Another Inconvenient Truth: Joint-Hyphenated Married Names Are A Hassle In Most States

06/11/2007 08:02 am ET | Updated May 25, 2011

I'm all for the right for married couples (or even unmarried ones) to assume mutually hyphenated last names.

Unfortunately, the statutory right to do so is available in only six U.S. states.

What do I mean by "mutually hyphenated last names?"

I'm not really referring to the hyphenated last names that await newly married women in some cultures.

I'm referring to the right of both of the individuals who are being joined in marriage to take keep their last name, assume the last name of their spouse, and hyphenate each. So if Tina Johnson marries Kevin Jones, you'd have Tina Johnson-Jones and Kevin Johnson-Jones. Or Jones-Johnson.

This right should be available to same-sex couples as well.

While there is infinitely more complexities in a relationship than surname feng shui, I think that mutually hyphenated last names tell the world that neither of you are each other's property. Instead, you are joined together, as love should have it.

Now to the legalities. Sometimes the hurdles are omission-informed. Other times they are statutory.

I first learned about this via an entry on a Blog called Chad Unlimited. As a doimestic violence prevention counselor in Sacramento, Chad must be presumed to know a good bit about the linchpins of mutual love and respect that good marriages should have.

Chad points to an article by Bailey Porter in Ms. Magazine. I'll block-quote from it now:

"When New Yorkers Elizabeth Batton and Garrett Sorenson married last August, they wanted to adopt each other's last name as a second surname, making them the Batton Sorensons. But there was no option on their marriage license application to do so. Elizabeth could easily change her surname to Sorenson, or to Batton-Sorenson, but for a man to adopt his wife's name is another story.

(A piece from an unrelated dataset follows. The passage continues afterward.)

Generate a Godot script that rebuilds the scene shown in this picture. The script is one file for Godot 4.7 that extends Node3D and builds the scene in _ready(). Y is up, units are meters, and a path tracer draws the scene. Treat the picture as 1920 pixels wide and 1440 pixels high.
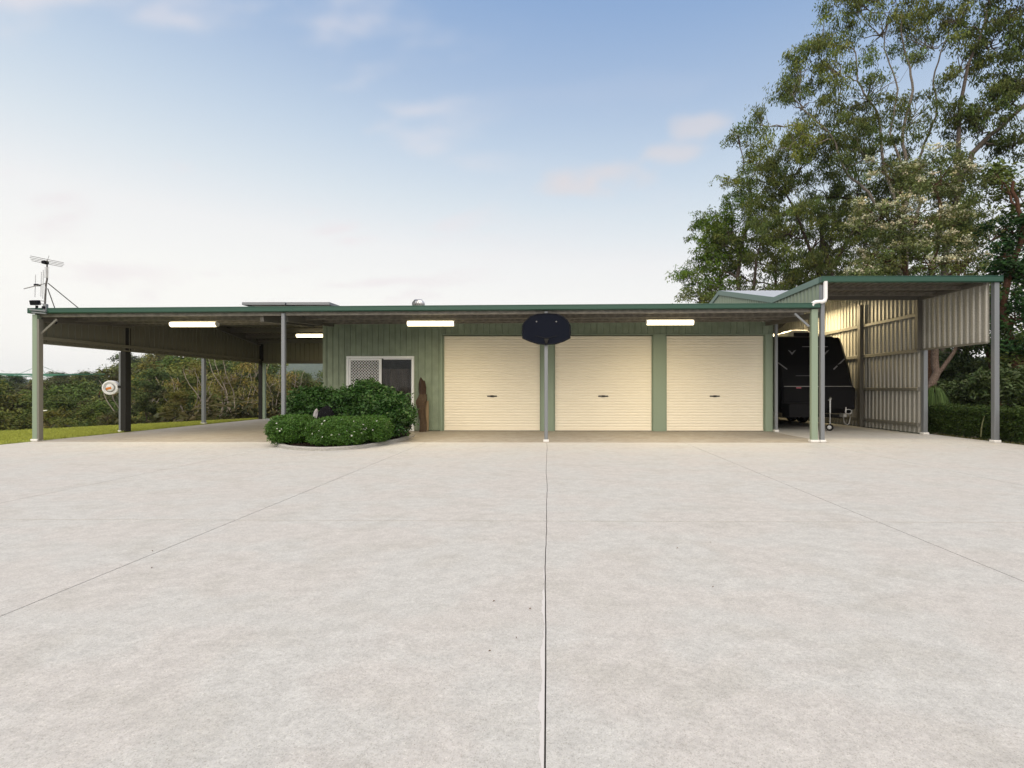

"That's because although New York is one of only six states in the U.S. that recognize a statutory right for men to take their wives' last name, the couple married in Kentucky, where no such law exists. Under most states' laws, if a man wants to take his wife's name he must petition the court, advertise in a newspaper and pay hundreds of dollars in fees. A woman needs only to fill out a marriage license application.

"California could soon become the seventh equitable name-change state, if a bill from state Assemblywoman Fiona Ma is successful. It' would give married spouses and domestic partners equal opportunity to take their surname of choice. 'It's about equality in relationships,"Ma says about the proposal, which would also change gender-biased language in current marriage statutes.

I agree. Your beloved is not your property. They are your equal. So if you both decide to carry names that strongly connote that equality, no government statute or excessive red tape should stand in your way.